Longtemps pilier de la coopération française en Afrique - finançant routes, hôpitaux, écoles, projets climatiques - l’agence entre dans une phase de recentrage sélectif. Il ne s’agit pas d’un retrait total du continent, mais d’un tri rigoureux des projets, désormais évalués à l’aune de leur rentabilité, de leur impact mesurable et de leur alignement avec les priorités diplomatiques françaises. « Maximiser l’impact » devient le nouveau mantra, au détriment d’une approche plus globale du développement. Cette mutation reflète aussi l’évolution du rapport entre l’Afrique et ses partenaires traditionnels. De nombreux États africains revendiquent aujourd’hui une plus grande souveraineté stratégique, diversifient leurs alliances vers la Chine, les pays du Golfe ou la Russie, et contestent parfois les cadres classiques de l’aide occidentale. Dans ce paysage concurrentiel, l’AFD voit sa légitimité challengée, contrainte de s’adapter à des attentes plus exigeantes et à une influence française en recul.

Les conséquences, elles, sont potentiellement lourdes.
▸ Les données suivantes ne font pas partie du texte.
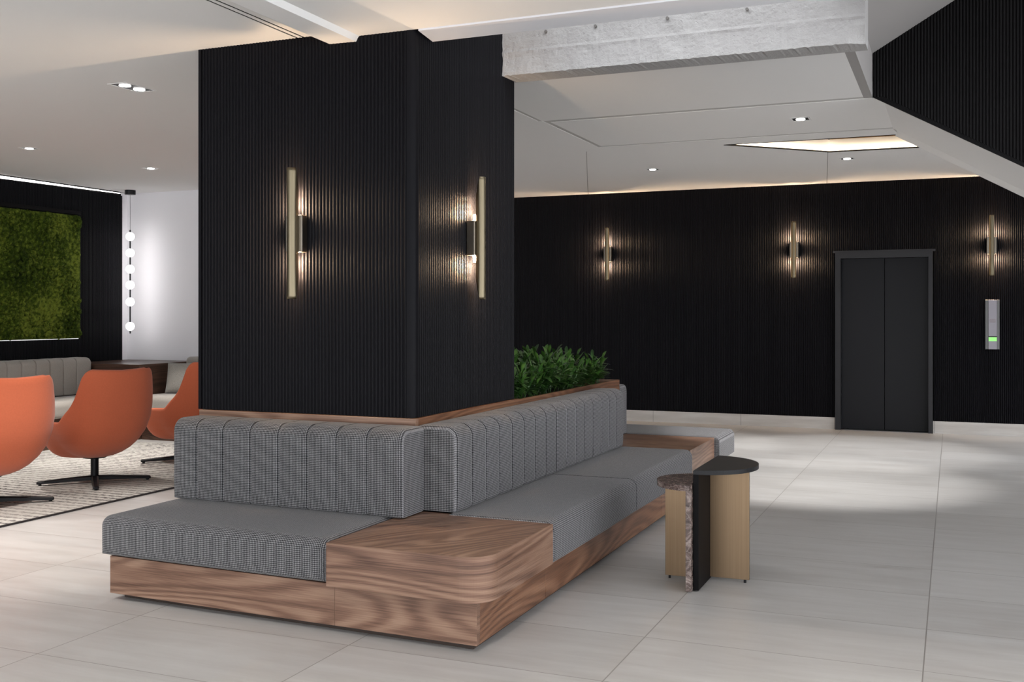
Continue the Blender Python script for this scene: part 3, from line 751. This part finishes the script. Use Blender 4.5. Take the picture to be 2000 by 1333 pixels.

La contraction de l’aide européenne intervient au moment où les besoins africains explosent : pression démographique, urgence climatique, fragilités sécuritaires. Le risque est celui d’un décrochage silencieux, où les investissements sociaux et environnementaux deviennent les premières victimes des arbitrages budgétaires du Nord. Au-delà du cas de l’AFD, c’est toute la philosophie de l’aide au développement qui vacille. Dans un monde dominé par les impératifs sécuritaires, industriels et migratoires, le développement semble relégué au second plan. En réduisant le poids de l’Afrique dans son action, l’agence française acte une réalité inconfortable : le désengagement n’est plus un tabou, mais une contrainte stratégique.